A lovely homage to Admiral Stockdale

In 1992, I watched the three way Vice-Presidential debate, pitting Al Gore, Dan Quayle and last-minute Perot pick Admiral James B. Stockdale.  I saw 90 minutes during which Admiral Stockdale opened with two philosophical questions (“Who am I?  Why am I here?”) that made him look befuddled, not thoughtful, and then I watched him vanish in the melee that was the Gore-Quayle verbal fist-fight.

As a die-hard Clintonite, I resented his being there (although I’ve since realized that it was Perot’s and Stockdale’s presence on the ticket that enabled Clinton to win), and I was not inclined to take the man seriously.  I’m sorry now that I didn’t.  His son has written a lovely homage to him, one that explains the way in which he was brutally dragged into an alien political landscape and exposed to a great deal of public humiliation.  Mr. Stockdale also tells us precisely what kind of a man his father was, and how even this gauntlet didn’t touch his true core:

As everyone saw that evening, he was not a politician. He was a fighter-pilot ace, a Medal of Honor recipient, and a wonderful dad and human being. During his eight years as a POW, he slit his scalp and beat his face with a stool to prevent his captors from parading him in the streets for propaganda purposes. He gave starving men his food rations when he himself was starving. And at home, after his release in 1973, he was a respected leader, scholar and writer. He considered himself a philosopher.

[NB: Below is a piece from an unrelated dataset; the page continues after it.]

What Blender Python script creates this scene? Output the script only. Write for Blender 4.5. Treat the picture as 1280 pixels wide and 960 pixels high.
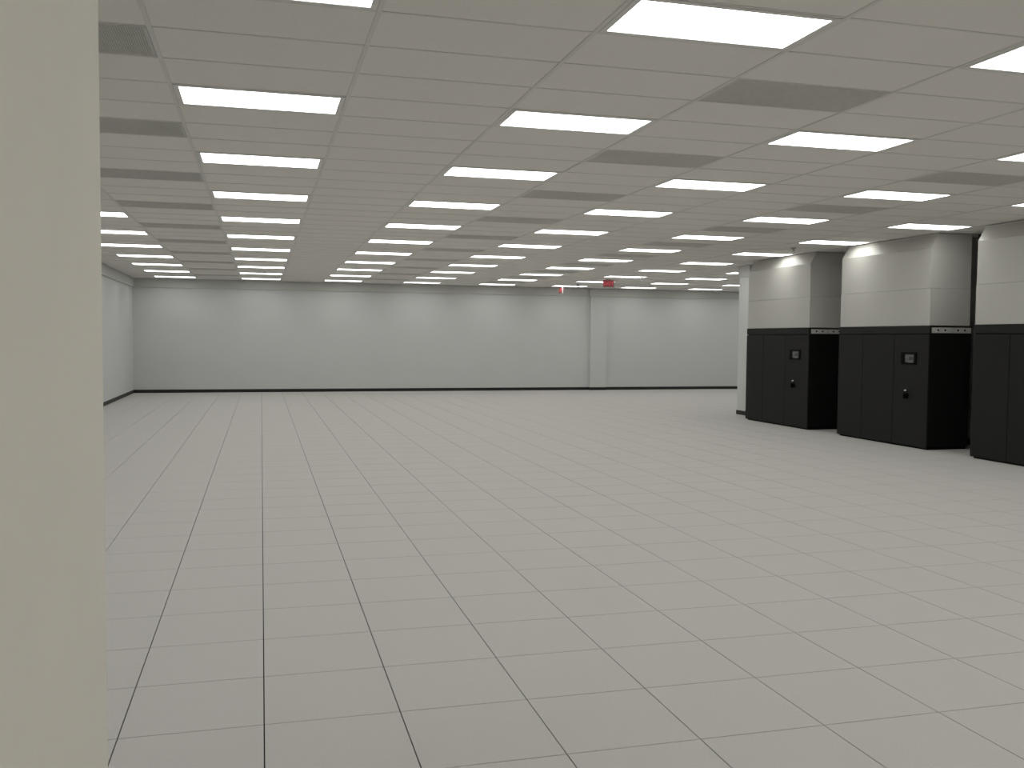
import bpy, bmesh, math
from mathutils import Matrix, Vector
for o in list(bpy.data.objects):
    bpy.data.objects.remove(o, do_unlink=True)
SC = bpy.context.scene
COL = SC.collection

# ------------------------------------------------------------------ camera
F_PX, YAW, PITCH, ROLL, CAM_H = 1167.4, 0.26242, -0.04824, 0.0080, 1.7287
cy_, sy_ = math.cos(YAW), math.sin(YAW)
fw = Vector((sy_*math.cos(PITCH), cy_*math.cos(PITCH), math.sin(PITCH)))
rt = Vector((cy_, -sy_, 0)); up = rt.cross(fw)
r2 = rt*math.cos(ROLL) + up*math.sin(ROLL); u2 = -rt*math.sin(ROLL) + up*math.cos(ROLL)
CAM = Vector((0, 0, CAM_H))
cd = bpy.data.cameras.new('camera'); cam = bpy.data.objects.new('camera', cd); COL.objects.link(cam)
cd.sensor_fit = 'HORIZONTAL'; cd.sensor_width = 36; cd.lens = F_PX/1280*36
cd.clip_start = 0.05; cd.clip_end = 200
m = Matrix((r2, u2, -fw)).transposed().to_4x4(); m.translation = CAM
cam.matrix_world = m
SC.camera = cam

# ------------------------------------------------------------------ world, exposure
w = bpy.data.worlds.new('world'); SC.world = w; w.use_nodes = True
w.node_tree.nodes['Background'].inputs[0].default_value = (0, 0, 0, 1)
w.node_tree.nodes['Background'].inputs[1].default_value = 0
SC.view_settings.view_transform = 'Standard'; SC.view_settings.look = 'None'
SC.view_settings.gamma = 1; SC.view_settings.use_curve_mapping = False
SC.view_settings.exposure = 0.0
LIGHT_STRENGTH = 5.3

# ------------------------------------------------------------------ measures (metres)
T = 0.6096
H = 3.4664                      # ceiling height
XL, XR, YB, YF = -3.743, 11.60, 30.2575, -8.2
XR2 = 18.0                      # right end of the bay beyond the return wall
FX, FY = 0.0046, 4.2335         # floor tile grid origin
CX, CY = -0.6023, 6.9188        # ceiling grid origin
BAND = 3.20                     # underside of the header band
RET = (10.84, 19.36, 19.87)     # return wall: x of its end, y near, y far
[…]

He studied the Greeks — specifically Epictetus, an ancient slave and stoic who espoused the idea that individuals have free will and absolute autonomy over all matters within their control. He believed we must not wallow in self-pity when the chips are down, but rather recognize that we have the power to choose how to respond to everything.

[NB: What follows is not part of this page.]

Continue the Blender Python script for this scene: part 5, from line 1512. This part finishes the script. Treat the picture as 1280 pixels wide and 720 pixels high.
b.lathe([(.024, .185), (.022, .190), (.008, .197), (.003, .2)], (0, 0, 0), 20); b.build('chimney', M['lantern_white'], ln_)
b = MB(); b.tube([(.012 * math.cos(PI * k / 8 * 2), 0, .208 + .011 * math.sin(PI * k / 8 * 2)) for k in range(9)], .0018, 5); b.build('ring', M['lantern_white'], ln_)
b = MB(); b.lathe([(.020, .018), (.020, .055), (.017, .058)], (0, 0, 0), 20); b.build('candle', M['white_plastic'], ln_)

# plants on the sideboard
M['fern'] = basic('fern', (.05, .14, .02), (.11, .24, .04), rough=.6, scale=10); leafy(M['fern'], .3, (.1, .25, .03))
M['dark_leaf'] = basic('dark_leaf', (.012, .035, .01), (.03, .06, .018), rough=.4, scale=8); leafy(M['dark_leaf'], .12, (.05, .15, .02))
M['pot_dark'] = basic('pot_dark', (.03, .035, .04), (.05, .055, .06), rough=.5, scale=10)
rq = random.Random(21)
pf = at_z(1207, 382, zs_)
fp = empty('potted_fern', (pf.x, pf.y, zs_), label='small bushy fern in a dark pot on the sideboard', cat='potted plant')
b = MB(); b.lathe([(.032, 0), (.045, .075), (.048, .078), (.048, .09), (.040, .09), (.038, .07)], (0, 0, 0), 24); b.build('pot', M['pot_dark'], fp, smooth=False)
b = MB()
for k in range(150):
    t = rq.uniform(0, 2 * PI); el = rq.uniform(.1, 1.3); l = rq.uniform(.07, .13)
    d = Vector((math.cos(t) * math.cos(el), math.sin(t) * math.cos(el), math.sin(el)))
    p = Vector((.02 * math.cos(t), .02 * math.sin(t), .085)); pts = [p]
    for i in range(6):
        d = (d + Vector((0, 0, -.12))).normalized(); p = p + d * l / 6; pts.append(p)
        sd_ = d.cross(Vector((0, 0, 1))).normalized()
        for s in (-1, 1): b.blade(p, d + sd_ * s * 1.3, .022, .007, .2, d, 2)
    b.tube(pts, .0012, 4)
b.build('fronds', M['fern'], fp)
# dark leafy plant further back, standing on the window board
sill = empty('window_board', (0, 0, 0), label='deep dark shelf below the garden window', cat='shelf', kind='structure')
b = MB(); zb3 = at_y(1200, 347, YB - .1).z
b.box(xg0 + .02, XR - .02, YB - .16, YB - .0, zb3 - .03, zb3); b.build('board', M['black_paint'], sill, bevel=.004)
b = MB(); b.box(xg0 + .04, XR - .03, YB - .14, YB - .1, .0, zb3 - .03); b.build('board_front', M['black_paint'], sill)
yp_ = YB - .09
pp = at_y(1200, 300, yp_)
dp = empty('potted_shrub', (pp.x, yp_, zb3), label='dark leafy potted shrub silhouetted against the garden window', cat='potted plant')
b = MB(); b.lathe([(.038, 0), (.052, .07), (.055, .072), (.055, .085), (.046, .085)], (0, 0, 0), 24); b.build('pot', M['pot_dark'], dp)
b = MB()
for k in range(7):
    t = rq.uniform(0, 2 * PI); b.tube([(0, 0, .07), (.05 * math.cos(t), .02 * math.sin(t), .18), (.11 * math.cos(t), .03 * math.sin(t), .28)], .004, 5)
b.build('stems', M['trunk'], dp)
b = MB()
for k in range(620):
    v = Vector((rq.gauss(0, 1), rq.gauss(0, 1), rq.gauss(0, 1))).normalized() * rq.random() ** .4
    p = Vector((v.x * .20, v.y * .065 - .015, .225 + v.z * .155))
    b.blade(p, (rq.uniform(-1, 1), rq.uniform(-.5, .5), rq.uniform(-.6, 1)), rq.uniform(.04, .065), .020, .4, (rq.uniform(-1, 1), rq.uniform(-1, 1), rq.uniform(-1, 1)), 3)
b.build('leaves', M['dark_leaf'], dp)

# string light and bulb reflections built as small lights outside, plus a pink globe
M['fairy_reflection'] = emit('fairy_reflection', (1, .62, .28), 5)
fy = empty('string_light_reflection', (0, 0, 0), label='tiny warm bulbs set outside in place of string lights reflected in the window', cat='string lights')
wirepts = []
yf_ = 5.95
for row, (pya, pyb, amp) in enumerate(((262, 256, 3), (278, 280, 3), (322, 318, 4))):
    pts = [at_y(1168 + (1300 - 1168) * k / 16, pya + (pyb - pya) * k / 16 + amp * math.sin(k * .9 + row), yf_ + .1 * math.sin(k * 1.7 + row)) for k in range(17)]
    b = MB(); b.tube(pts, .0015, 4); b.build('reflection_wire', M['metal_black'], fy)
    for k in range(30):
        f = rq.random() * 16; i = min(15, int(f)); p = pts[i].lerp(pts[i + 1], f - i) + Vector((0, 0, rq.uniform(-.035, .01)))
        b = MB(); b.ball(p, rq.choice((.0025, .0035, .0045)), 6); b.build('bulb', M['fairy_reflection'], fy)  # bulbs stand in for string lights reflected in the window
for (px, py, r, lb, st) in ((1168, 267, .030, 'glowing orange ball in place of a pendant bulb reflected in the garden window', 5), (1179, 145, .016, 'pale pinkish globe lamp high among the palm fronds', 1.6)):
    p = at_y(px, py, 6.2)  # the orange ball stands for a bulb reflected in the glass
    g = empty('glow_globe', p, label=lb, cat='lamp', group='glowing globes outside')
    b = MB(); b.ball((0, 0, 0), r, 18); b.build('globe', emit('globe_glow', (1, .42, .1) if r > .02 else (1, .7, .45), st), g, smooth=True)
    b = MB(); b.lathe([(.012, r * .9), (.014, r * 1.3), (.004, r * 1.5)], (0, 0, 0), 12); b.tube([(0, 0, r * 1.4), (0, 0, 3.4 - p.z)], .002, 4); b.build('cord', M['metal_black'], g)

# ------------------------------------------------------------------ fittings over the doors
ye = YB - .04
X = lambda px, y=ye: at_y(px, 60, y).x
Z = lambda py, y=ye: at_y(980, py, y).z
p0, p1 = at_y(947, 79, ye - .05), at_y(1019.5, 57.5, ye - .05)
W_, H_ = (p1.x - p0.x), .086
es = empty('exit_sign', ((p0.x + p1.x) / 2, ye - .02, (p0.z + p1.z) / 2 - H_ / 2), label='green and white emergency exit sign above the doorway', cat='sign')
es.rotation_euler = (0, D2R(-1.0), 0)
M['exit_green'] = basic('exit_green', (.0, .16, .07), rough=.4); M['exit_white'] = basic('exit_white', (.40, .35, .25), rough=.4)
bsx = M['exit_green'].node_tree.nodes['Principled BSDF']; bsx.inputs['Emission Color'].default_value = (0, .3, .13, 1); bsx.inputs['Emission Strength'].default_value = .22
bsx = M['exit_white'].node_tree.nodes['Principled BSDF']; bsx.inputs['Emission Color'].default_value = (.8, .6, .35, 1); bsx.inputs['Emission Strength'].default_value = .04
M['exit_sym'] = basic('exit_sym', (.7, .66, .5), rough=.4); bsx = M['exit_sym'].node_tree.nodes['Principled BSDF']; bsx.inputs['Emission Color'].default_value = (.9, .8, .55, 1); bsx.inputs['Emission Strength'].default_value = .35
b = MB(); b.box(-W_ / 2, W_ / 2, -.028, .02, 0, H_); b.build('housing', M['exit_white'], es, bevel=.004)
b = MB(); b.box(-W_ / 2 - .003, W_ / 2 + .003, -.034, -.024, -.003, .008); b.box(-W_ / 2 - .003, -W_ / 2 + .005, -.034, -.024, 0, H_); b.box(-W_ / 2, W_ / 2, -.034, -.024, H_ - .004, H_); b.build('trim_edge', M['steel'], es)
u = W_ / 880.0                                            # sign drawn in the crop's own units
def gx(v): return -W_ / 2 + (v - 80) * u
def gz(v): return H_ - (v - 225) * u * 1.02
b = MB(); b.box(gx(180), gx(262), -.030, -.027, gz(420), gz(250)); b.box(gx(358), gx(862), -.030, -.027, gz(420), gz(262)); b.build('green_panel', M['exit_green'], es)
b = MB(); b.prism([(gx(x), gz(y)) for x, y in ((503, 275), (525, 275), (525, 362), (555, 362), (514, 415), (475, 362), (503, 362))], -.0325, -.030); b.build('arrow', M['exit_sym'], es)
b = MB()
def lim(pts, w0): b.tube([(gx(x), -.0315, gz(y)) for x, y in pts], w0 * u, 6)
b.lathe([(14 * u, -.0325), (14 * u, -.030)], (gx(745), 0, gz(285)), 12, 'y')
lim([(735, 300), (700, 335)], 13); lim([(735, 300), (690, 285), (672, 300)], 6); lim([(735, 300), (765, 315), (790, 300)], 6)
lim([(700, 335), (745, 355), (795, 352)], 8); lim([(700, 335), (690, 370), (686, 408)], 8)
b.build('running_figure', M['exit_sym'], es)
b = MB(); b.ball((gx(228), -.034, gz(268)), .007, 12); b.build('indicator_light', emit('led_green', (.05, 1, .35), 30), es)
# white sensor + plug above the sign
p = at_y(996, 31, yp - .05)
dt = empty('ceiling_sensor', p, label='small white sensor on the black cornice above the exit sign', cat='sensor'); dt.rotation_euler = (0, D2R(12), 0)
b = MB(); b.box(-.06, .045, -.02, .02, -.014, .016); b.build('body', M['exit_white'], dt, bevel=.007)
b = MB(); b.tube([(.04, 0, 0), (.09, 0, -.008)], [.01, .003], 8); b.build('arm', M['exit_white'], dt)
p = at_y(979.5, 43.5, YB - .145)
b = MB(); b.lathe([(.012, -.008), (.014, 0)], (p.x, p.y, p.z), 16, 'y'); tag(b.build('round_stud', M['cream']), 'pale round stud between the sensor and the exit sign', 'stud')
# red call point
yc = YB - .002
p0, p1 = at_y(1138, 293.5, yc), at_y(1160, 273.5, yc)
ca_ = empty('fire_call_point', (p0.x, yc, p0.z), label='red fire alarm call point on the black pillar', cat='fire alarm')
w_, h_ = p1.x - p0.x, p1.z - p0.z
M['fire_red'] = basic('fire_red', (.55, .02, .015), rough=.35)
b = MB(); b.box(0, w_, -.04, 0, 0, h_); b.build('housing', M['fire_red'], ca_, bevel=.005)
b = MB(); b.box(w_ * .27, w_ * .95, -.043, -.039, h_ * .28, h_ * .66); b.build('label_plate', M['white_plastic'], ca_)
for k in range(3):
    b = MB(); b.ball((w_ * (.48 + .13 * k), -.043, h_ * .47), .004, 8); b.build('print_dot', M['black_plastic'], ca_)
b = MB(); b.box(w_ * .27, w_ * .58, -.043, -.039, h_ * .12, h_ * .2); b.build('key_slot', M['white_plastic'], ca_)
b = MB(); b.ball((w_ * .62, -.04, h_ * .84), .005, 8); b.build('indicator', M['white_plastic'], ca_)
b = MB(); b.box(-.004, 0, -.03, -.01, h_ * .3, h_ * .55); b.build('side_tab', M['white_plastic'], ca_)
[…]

My father adopted this philosophy while a graduate student at Stanford University in the early 1960s. So he never took pity on himself — ever. Not as a POW when he was tortured, forced to wear leg irons and to live in solitary confinement. And not after the debate. He knew he had put himself into that arena.

Mr. Stockdale wraps up his article with a great deal of sympathy of what has been and will be happening to Sarah Palin.